PROBLEM TO SOLVE. Repeat exactly what appears from the opening line of the listing to the line with "R = math.radians", inclusive.
::::::
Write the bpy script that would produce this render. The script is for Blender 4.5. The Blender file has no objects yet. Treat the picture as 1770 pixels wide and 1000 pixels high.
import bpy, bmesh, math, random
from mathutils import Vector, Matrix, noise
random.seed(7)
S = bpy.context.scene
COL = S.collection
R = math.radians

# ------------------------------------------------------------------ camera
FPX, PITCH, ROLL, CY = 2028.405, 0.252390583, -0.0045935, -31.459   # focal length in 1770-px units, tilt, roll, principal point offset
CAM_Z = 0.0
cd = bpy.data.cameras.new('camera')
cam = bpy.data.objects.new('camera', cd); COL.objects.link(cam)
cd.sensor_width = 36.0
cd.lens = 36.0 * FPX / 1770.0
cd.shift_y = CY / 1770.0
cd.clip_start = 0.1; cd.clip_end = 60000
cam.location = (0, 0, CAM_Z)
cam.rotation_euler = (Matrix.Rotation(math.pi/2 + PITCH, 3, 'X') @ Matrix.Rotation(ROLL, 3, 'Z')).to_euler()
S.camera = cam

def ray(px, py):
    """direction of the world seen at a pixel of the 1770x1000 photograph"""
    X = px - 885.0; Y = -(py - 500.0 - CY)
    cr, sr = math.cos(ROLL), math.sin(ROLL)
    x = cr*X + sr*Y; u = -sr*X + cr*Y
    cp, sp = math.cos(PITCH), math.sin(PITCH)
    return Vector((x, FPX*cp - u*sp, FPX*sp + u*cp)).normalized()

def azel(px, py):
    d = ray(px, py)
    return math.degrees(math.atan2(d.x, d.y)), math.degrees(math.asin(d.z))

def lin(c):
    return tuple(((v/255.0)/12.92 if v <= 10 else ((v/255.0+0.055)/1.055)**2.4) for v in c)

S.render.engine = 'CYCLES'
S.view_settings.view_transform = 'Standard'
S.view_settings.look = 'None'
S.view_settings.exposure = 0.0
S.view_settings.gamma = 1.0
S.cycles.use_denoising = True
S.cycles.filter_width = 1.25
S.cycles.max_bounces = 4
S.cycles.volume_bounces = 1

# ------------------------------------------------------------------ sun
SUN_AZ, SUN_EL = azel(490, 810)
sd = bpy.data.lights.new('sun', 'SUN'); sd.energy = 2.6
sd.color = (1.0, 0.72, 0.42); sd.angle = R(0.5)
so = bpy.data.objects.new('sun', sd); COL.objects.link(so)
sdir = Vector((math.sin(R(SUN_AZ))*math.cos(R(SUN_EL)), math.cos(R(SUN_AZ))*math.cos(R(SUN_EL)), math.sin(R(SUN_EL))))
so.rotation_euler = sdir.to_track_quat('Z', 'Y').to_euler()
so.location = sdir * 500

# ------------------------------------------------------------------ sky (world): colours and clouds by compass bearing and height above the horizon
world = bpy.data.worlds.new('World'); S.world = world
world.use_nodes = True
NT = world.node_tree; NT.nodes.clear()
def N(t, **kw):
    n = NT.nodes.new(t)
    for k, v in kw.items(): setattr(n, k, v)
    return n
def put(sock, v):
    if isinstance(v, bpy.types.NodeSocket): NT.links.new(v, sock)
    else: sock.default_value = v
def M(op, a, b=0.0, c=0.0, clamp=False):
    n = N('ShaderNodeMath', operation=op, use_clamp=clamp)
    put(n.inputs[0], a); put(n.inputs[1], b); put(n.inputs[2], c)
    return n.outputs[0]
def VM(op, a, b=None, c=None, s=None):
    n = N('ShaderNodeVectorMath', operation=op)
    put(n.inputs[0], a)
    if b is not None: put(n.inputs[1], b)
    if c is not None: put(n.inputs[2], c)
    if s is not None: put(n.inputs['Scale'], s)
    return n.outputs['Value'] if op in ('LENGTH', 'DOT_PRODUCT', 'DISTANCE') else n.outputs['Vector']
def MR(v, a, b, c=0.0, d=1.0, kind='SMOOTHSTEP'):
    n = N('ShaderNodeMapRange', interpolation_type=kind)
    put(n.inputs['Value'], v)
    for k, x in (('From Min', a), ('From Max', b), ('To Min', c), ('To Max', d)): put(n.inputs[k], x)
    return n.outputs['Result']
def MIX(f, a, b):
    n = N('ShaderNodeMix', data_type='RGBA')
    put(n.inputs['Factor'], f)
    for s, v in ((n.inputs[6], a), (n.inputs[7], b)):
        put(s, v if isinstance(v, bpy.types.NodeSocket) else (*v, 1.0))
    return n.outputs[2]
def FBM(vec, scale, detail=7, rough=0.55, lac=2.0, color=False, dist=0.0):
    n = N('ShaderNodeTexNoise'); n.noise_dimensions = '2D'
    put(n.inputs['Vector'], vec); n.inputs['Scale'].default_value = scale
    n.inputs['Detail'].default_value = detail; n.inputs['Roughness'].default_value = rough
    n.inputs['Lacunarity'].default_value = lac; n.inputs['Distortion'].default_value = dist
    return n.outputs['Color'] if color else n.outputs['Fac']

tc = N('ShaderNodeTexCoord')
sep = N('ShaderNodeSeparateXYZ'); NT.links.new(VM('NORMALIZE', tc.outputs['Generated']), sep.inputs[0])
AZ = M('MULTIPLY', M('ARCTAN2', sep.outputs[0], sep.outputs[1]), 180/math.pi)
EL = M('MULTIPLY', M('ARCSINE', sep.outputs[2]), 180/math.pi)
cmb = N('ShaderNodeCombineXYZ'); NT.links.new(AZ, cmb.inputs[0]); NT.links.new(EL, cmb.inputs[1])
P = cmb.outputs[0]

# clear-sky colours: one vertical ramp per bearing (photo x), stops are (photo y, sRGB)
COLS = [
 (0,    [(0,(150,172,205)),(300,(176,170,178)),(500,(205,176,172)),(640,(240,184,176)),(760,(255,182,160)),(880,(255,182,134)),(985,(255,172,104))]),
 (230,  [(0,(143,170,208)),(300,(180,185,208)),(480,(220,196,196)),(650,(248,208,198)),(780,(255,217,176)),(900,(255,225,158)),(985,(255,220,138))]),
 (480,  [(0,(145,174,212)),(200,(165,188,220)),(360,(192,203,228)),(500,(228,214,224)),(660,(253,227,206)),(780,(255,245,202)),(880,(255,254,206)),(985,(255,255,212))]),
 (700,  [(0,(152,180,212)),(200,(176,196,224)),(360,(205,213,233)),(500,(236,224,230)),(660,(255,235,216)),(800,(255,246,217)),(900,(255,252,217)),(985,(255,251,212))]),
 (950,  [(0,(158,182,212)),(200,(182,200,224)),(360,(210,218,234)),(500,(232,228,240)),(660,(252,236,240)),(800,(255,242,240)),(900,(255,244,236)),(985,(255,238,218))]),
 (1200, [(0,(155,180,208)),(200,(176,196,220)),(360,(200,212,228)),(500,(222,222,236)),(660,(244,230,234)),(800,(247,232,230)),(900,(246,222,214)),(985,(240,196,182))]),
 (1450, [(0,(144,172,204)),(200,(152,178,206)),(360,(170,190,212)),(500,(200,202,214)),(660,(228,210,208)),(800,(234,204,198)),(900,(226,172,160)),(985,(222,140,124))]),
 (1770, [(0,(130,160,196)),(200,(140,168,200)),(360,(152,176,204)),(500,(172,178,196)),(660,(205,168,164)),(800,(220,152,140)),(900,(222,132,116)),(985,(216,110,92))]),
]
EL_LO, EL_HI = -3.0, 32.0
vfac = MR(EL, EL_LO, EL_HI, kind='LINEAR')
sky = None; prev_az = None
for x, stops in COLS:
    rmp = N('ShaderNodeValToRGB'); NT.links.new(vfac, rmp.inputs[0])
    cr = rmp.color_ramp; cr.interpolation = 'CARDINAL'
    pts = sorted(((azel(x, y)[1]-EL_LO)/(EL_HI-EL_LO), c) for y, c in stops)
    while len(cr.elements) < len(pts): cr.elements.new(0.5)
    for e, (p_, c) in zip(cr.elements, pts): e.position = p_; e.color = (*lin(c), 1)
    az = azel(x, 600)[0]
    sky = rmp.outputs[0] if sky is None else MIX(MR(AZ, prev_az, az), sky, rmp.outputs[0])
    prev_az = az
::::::
RESULT.
Write the bpy script that would produce this render. The script is for Blender 4.5. The Blender file has no objects yet. Treat the picture as 1770 pixels wide and 1000 pixels high.
import bpy, bmesh, math, random
from mathutils import Vector, Matrix, noise
random.seed(7)
S = bpy.context.scene
COL = S.collection
R = math.radians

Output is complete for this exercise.